SHORT TASK:
Set out every line bearing the string "picture".

GIVEN DATA:

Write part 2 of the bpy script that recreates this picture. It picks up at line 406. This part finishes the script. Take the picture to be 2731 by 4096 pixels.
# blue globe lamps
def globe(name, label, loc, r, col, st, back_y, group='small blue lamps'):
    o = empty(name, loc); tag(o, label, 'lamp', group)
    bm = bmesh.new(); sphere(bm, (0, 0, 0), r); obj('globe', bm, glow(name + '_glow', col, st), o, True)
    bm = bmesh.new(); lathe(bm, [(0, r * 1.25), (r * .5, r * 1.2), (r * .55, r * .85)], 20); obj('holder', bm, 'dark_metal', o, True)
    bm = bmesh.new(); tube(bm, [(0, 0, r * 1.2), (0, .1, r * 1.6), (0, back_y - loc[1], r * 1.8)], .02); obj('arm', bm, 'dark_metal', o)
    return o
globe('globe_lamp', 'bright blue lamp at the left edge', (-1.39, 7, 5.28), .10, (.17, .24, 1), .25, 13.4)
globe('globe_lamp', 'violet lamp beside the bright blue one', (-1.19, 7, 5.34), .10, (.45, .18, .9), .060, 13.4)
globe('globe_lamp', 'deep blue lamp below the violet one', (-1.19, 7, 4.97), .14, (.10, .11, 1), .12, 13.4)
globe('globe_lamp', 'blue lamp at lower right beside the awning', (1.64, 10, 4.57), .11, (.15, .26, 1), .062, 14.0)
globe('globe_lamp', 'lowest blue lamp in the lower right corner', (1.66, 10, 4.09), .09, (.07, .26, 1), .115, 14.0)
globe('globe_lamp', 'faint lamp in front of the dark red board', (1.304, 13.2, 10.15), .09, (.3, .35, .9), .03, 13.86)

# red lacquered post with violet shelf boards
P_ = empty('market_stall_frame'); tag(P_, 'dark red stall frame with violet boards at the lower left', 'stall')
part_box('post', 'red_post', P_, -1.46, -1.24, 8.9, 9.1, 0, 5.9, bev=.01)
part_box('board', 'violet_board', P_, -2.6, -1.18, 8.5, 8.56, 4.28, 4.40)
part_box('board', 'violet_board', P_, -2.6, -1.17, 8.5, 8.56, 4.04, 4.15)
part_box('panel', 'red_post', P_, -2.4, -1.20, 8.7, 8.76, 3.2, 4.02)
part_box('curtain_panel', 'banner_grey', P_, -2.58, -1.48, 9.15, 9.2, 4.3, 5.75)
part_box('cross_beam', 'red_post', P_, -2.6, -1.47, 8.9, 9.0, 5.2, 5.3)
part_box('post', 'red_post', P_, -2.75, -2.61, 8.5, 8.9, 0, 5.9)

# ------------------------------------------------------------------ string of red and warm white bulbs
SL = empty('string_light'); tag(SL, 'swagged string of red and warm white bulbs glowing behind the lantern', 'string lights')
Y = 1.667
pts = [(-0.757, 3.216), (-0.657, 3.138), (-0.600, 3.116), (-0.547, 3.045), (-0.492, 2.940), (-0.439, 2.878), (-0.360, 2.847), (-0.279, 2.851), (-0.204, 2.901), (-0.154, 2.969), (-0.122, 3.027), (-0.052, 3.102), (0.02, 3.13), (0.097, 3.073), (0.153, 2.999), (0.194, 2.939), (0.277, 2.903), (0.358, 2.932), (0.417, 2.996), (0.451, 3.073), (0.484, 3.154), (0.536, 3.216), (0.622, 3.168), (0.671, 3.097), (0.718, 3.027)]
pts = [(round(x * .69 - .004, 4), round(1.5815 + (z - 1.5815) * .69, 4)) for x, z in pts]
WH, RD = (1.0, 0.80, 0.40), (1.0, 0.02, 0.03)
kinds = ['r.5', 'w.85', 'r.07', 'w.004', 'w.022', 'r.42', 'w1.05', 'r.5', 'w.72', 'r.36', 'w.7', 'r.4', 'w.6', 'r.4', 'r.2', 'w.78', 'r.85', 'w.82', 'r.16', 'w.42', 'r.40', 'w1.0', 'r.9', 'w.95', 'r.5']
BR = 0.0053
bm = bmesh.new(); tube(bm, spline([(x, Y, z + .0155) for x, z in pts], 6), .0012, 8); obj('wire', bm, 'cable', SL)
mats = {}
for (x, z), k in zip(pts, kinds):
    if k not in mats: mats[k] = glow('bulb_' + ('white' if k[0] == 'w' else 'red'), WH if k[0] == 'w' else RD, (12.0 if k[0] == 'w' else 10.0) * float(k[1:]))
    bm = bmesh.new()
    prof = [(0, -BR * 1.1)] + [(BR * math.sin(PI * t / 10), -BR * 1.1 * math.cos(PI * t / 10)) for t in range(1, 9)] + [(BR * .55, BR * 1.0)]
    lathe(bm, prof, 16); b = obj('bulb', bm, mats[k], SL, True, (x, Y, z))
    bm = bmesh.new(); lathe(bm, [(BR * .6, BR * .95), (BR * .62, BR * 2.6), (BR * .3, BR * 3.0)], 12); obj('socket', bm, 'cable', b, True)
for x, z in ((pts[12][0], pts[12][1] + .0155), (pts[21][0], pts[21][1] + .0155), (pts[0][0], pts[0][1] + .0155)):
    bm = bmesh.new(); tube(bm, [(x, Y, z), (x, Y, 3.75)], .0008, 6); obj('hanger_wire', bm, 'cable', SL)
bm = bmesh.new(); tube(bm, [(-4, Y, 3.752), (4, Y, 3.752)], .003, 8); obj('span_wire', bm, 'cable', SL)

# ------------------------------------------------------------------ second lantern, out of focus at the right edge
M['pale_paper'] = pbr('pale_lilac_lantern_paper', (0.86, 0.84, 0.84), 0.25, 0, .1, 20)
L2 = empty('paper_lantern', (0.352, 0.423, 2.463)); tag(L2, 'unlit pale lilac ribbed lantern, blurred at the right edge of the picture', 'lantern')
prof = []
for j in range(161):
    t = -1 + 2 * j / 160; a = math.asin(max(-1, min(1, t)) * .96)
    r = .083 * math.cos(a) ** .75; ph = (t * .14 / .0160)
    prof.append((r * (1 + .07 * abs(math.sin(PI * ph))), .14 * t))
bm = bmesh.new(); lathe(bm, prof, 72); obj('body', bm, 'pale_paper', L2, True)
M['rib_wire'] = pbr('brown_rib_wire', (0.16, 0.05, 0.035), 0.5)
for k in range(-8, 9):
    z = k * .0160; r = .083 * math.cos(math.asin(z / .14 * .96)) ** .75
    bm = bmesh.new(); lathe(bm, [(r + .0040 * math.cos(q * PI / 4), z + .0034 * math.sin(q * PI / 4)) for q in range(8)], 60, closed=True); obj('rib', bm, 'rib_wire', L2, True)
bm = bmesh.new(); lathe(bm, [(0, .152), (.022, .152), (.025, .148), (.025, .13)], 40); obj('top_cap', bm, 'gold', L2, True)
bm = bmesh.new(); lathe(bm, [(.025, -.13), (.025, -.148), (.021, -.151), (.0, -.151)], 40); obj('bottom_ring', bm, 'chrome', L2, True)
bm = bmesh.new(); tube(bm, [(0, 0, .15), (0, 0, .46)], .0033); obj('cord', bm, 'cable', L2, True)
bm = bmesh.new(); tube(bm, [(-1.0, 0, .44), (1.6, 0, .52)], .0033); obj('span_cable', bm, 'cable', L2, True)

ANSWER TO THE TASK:
Write part 2 of the bpy script that recreates this picture. It picks up at line 406. This part finishes the script. Take the picture to be 2731 by 4096 pixels.
L2 = empty('paper_lantern', (0.352, 0.423, 2.463)); tag(L2, 'unlit pale lilac ribbed lantern, blurred at the right edge of the picture', 'lantern')